Le nombre de vues du show, retransmis en direct ou en différé dans chaque pays participant, pourrait atteindre un milliard, selon les organisateurs. Les pays participants, parmi lesquels notamment des partenaires des BRICS (Brésil, Inde, Chine, Afrique du Sud, Égypte, Émirats arabes unis…), représentent au total plus de 4 milliards d’habitants, selon les chiffres officiels. «Si au moins un sur trois ou un sur quatre regarde le concours, ce sera une audience sans précédent», a assuré Konstantin Ernst, le directeur général de Pervy Kanal, principal organisateur de l’Intervision, en présentant le concours à la presse. En comparaison, l’audience de la 69e édition de l’Eurovision, qui s’est déroulée en mai à Bâle, en Suisse, a atteint cette année 166 millions, un record selon l’Union européenne de radio-télévision (UER).
Conçu comme un festival de la chanson des pays alliés de l’URSS, le premier Intervision avait été organisé en 1965 en Tchécoslovaquie. Après le Printemps de Prague en 1968, il avait été suspendu avant d’être relancé en 1977 en Pologne, puis de cesser d’exister avec la chute de l’URSS au début des années 1990.

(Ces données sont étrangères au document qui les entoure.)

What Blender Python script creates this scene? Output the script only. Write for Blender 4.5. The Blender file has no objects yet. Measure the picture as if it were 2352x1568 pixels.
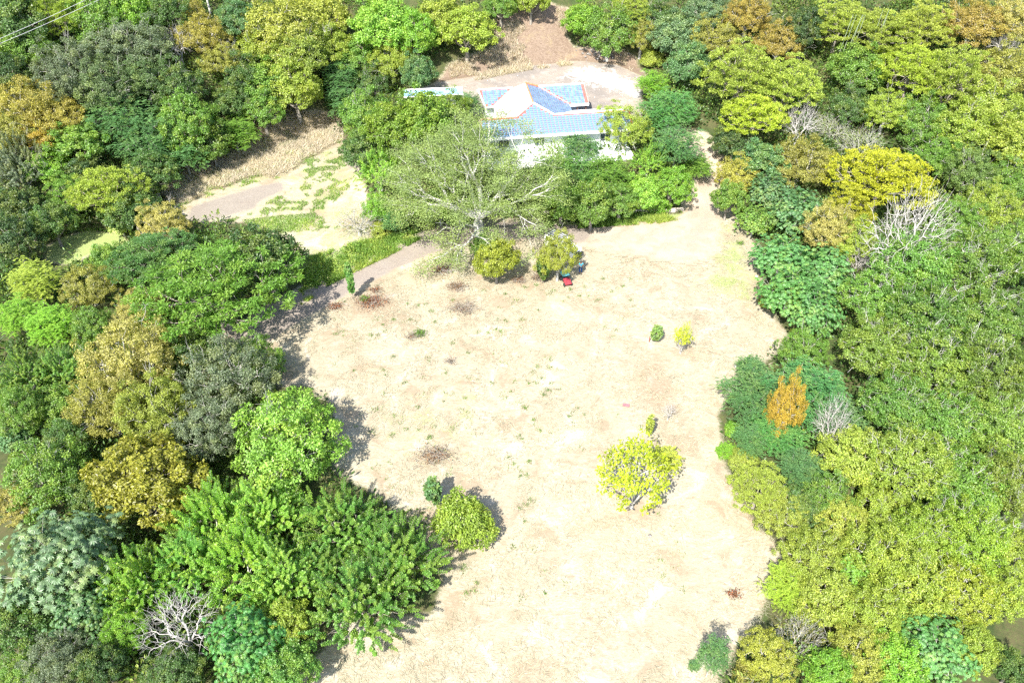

Eurovision : Israël dans le viseur
Chaque membre de l’Eurovision peut librement choisir d’y concourir ou pas et sa décision sera respectée, a récemment assuré son directeur, après des menaces de boycott si Israël participe à la prochaine édition du télécrochet le plus suivi au monde. La liste des pays est déjà longue : l’Irlande, la Slovénie, l’Islande, les Pays-Bas et l’Espagne (premier pays du «Big Five» à brandir cette menace) ont déjà annoncé qu’ils n’enverraient pas de représentant à Vienne en 2026 le cas échéant, et d’autres pays (Belgique, Suède, Finlande) envisagent un boycott. Ils ont jusqu’à mi-décembre pour se décider.
L’Eurovision est régulièrement le théâtre d’oppositions géopolitiques. La Russie a été exclue à la suite de l’invasion de l’Ukraine en 2022. Le Bélarus l’avait été un an plus tôt après la réélection contestée du président Alexandre Loukachenko. La semaine dernière, l’association de l’audiovisuel public néerlandaise Avrotros avait justifié sa décision par les «sérieuses violations de la liberté de la presse» commises par les Israéliens à Gaza. Elle accuse aussi Israël d’avoir commis «des interférences prouvées lors de la dernière édition, se livrant à une instrumentalisation politique de l’événement».
Le chanteur JJ, vainqueur de l’édition 2025, avait plaidé au lendemain de sa victoire pour une édition 2026 «sans Israël», appelant également à «une plus grande transparence» concernant le vote du public, qui avait propulsé à la seconde place à Bâle la chanteuse israélienne et survivante de l’attaque du 7 octobre 2023 Yuval Raphael.
Lors de la dernière assemblée générale l’UER en juillet à Londres, ses membres ont «discuté» des «pressions» liées à la politique et aux conflits dans le monde, y compris à Gaza, et décidé de lancer un «dialogue» interne à ce sujet. Des recommandations sont attendues d’ici la fin de l’année.
Le Luxembourg ne s’est, pour sa part, pas exprimé sur le sujet, et participera comme prévu au concours Eurovision en 2026. L’appel national à candidatures s’est achevé dimanche et les auditions débuteront courant octobre, avant la grande finale du Luxembourg Song Contest, le 24 janvier prochain, qui verra l’élection du successeur de Laura Thorn (La poupée monte le son) pour représenter le Grand-Duché à Vienne.